Color Pictorial Paper Bindings on 19th-Century Picture Books

Over the last few months, I’ve been selecting the illustrations for the forthcoming third volume of the Cotsen catalogue, which will describe over 5,000 children’s books published between 1800 and 1899.  It’s been enormous fun to get acquainted with the hidden jewels of nineteenth-century graphic design.  I’ve been especially delighted by example after example of  books bound in boards covered with paper color-printed with magnificent illustrations.

In the following three front covers the artists have transformed the front boards into posters.  I also like them as different representations of  children learning to see.

Pracht-ABC-Buch. Stuttgart: H. Müller’s Kunstverlag, [1868]. (Cotsen 5808)

Wilhelm von Breitschwert’s  cover design for Pracht-ABC: das schonste Bilderbuch, (ca. 1868) puts a new spin on an old theme in educational illustrations: teaching children with paintings or wall charts.  The gigantic picture book is a free-standing gallery whose pages can be explored by any number of children.  Dominating the composition is the mother holding a baby on her shoulder to whom she points out (and presumably explains) different images.   Another of her toddlers tugs at her skirt, anxious for his turn to begin.
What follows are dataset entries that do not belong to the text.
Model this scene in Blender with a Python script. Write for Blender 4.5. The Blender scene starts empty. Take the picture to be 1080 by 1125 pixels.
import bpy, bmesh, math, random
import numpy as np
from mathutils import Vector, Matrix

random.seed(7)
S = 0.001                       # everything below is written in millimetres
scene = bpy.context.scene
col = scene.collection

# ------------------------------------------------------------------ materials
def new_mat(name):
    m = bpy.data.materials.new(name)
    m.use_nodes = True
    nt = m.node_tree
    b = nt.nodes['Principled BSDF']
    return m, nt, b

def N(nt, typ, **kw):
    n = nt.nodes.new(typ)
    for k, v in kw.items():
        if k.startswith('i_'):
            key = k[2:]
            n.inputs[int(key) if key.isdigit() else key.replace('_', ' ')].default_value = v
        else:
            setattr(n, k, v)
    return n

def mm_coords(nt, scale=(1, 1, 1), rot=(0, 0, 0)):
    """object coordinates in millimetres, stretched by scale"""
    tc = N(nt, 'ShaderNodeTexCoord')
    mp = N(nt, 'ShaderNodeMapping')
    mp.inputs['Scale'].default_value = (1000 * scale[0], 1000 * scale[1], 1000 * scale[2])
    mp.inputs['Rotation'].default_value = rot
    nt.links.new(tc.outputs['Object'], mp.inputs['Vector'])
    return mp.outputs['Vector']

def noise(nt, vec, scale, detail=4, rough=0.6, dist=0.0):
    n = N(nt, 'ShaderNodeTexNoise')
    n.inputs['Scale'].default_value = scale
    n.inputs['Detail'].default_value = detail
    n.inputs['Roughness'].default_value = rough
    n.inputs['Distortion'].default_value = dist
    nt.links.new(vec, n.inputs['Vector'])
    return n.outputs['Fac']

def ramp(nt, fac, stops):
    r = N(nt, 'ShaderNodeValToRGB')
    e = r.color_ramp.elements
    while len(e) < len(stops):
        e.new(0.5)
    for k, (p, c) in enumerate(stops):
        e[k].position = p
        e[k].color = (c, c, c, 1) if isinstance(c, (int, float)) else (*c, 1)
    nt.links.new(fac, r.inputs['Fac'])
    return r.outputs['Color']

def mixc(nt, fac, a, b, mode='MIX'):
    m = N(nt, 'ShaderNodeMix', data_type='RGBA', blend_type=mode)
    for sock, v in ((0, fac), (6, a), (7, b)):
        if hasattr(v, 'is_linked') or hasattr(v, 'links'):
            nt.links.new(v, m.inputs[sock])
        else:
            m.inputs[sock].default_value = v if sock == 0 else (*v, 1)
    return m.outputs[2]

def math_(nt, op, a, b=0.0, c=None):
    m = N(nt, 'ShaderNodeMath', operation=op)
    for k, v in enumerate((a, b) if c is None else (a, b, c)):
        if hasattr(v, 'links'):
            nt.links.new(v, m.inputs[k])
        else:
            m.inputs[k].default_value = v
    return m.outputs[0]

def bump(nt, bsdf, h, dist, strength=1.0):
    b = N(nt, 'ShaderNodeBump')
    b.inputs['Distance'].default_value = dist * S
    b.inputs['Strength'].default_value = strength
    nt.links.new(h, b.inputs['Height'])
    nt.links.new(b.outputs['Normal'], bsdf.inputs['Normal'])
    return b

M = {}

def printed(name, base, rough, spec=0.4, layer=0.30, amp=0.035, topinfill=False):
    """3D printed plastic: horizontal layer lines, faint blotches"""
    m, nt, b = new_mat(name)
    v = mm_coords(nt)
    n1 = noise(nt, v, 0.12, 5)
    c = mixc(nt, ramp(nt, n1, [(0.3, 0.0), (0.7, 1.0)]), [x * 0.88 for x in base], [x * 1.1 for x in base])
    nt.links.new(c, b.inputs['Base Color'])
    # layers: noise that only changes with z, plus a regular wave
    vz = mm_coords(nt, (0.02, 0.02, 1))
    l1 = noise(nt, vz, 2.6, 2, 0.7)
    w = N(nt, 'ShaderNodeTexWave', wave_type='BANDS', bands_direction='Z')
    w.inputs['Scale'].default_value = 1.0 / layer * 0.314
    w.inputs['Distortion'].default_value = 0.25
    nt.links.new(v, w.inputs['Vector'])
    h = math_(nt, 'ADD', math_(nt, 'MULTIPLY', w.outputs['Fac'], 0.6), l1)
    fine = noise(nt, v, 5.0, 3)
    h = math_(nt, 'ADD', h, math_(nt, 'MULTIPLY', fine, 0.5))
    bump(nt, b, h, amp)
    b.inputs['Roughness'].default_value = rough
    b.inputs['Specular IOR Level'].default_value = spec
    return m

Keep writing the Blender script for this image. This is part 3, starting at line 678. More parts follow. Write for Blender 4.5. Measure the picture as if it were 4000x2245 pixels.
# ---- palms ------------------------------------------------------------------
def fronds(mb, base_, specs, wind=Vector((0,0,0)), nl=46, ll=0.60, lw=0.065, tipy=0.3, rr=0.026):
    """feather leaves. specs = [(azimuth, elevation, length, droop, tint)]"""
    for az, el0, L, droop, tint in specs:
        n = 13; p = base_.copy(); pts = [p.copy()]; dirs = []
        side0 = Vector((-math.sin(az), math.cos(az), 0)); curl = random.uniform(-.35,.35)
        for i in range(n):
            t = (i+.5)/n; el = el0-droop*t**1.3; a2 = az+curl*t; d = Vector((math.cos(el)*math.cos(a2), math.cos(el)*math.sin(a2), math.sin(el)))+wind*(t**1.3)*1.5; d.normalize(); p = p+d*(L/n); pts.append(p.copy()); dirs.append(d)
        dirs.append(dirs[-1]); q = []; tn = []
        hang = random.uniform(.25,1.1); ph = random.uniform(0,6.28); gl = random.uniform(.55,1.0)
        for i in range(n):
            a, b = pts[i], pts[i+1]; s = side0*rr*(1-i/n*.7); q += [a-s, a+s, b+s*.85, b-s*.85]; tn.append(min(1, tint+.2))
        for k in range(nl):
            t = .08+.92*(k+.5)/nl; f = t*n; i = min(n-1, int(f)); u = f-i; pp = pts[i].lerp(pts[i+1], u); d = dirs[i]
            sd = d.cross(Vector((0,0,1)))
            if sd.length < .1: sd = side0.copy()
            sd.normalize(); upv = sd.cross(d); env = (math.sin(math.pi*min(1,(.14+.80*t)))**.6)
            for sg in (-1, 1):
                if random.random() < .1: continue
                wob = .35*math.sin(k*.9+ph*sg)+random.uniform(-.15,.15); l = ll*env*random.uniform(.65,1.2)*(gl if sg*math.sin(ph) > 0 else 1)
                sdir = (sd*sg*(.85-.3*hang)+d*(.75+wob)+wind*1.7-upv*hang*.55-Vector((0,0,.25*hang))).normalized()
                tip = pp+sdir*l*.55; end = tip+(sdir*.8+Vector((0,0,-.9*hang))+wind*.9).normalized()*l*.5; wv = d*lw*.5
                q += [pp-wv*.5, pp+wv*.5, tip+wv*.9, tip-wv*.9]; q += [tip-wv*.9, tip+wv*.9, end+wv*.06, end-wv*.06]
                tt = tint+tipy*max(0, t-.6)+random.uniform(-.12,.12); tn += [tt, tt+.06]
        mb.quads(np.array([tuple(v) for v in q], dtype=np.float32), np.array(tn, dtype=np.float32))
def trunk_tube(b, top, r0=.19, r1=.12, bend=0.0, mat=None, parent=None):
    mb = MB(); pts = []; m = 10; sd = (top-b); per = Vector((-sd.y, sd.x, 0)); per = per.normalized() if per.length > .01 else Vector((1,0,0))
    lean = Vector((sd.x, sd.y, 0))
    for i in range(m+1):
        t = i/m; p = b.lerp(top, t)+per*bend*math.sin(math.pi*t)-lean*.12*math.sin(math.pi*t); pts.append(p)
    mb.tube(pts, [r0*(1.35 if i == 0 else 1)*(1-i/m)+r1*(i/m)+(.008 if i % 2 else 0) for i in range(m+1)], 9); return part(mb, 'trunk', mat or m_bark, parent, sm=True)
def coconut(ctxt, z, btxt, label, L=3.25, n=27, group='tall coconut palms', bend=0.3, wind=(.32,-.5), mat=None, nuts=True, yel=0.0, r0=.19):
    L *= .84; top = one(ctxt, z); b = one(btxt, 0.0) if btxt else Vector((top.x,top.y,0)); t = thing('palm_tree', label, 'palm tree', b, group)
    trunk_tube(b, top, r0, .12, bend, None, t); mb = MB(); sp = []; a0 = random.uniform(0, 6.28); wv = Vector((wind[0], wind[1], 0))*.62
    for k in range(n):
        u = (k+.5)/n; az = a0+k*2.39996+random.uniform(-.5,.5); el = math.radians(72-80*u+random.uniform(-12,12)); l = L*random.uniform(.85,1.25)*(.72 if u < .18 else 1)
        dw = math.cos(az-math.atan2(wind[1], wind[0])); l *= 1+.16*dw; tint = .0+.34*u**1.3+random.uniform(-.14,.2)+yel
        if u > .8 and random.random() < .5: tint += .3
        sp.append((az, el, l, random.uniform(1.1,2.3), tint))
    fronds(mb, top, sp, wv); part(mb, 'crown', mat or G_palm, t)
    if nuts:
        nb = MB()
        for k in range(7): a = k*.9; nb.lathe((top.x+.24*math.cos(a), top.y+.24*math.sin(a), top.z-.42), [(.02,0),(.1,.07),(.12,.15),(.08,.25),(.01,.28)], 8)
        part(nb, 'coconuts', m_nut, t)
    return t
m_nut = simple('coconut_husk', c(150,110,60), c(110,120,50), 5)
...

Alexander Pock’s Bilderbuch für die Jugend. Wien: Verlag der Gesellschaft für Vervielfältigende Kunst, [1899]. (Cotsen 10986)

The interplay between the animals and the humans in Alexander Pock’s cover is deliciously complicated.   The family is standing with their backs to the viewer as they watch a program of short subjects posted to the right.   A natty fox is pointing to one currently on display–a fox chasing a boy caught out in a lie–but it’s unclear if it’s a magic lantern show, a moving panorama or a film.  The chimpanzee in the hat tries to catch the eye of the boy next to him, hoping for a hand-out.  The bear and eagle in the niches above the standing figures look over their heads, but the viewer has no idea what they are see in the distance to the right.

A Travers l’Exposition. Paris: Librairie de Theódore Lefev̀re et Cie, Émile Guérin, [1889?]. (Cotsen 43278)

The children’s heads are literally bursting through a map of the 1889 Paris Exposition universelle, which they will “tour” via the picture book.  The Tour Eiffel (unfinished at the event’s opening) marked the entrance to the spectacle and is likewise the gateway into this illustrated account of the shows that were on display inside.  Of course in the plates, the brother and sister are accompanied by their chic maman, but the cover holds out the liberating prospect of wandering around on their own.

There are plenty more where these bindings came from–and some of the best of the best will be illustrated in the Cotsen catalogue when it comes out at the end of this year.

Hair Cuts, Styles and Products in Children’s Books

Long or short, curly or straight, black or blonde, hair influences how people see themselves and how others regard them.  That’s one reason why changing hair styles is profoundly upsetting–it may radically alter a person’s self-image.

For girl characters in the nineteenth century, it was rarely for the better because of the social expectation to wear hair long.  Remember Anne Shirley’s humiliation after she dyes her auburn tresses green and has to accept that there is no choice except for Marilla to closely crop them.  Or Jo March shearing off her hair to earn a $25 contribution towards her father’s comfort while he regains his health.   Camille, the heroine of Le parrain de Cendrillon, chops off her magnificent dark hair on a dare from her brother.  Of course he laughs and tells her how ugly she looks.

Louis Ulbach, La parrain de Cendrillon. Illustrated by E. Bayard. Paris: J. Hetzel et Cie and Calmann-Levy, 1888. (Cotsen 60200)

Grown men disgraced by their thinning hair can be ridiculed just as heartlessly as  girls with short hair, especially when they turn to unguents that promise to replant the “waste places of the human cranium.”   Carrot-Pomade by American illustrator Augustus Hoppin is an alphabetical history of the “origin and performances” of one such wondrous remedy.

Augustus Hoppin, Carrot-Pomade. New York: James G. Gregory, 1864. (Cotsen 2323)

Handsome young men with full heads of hair, on the other hand, are ridiculed for their vanity.  Here is the dandy Cadet Roussel, a famous character in traditional French song.

Cadet-Roussel adapte par F. de Grammont d’apres les ancient textes a l’usage de la jeunesse. Illustrated by Lorenz Froelich. Paris: H. Hetzel et Cie, 1877. (Cotsen 4970)

The careless elegance of his coiffeur cannot be maintained without setting his hair in curl papers morning and evening.   An emblem of male vanity, if there ever were one…    

But not an emblem  of proverbial Gallic vanity.  In the fourth plate of William Hogarth’s Marriage-a-la-Mode (1745) “The Toilette,” one of Lady Squanderfield’s hangers-on appears in curl papers…  He is seated, legs crossed, by the flute player at the far right.

Curl papers are still used by modern women who want rippling locks without the use of heat or harsh chemicals.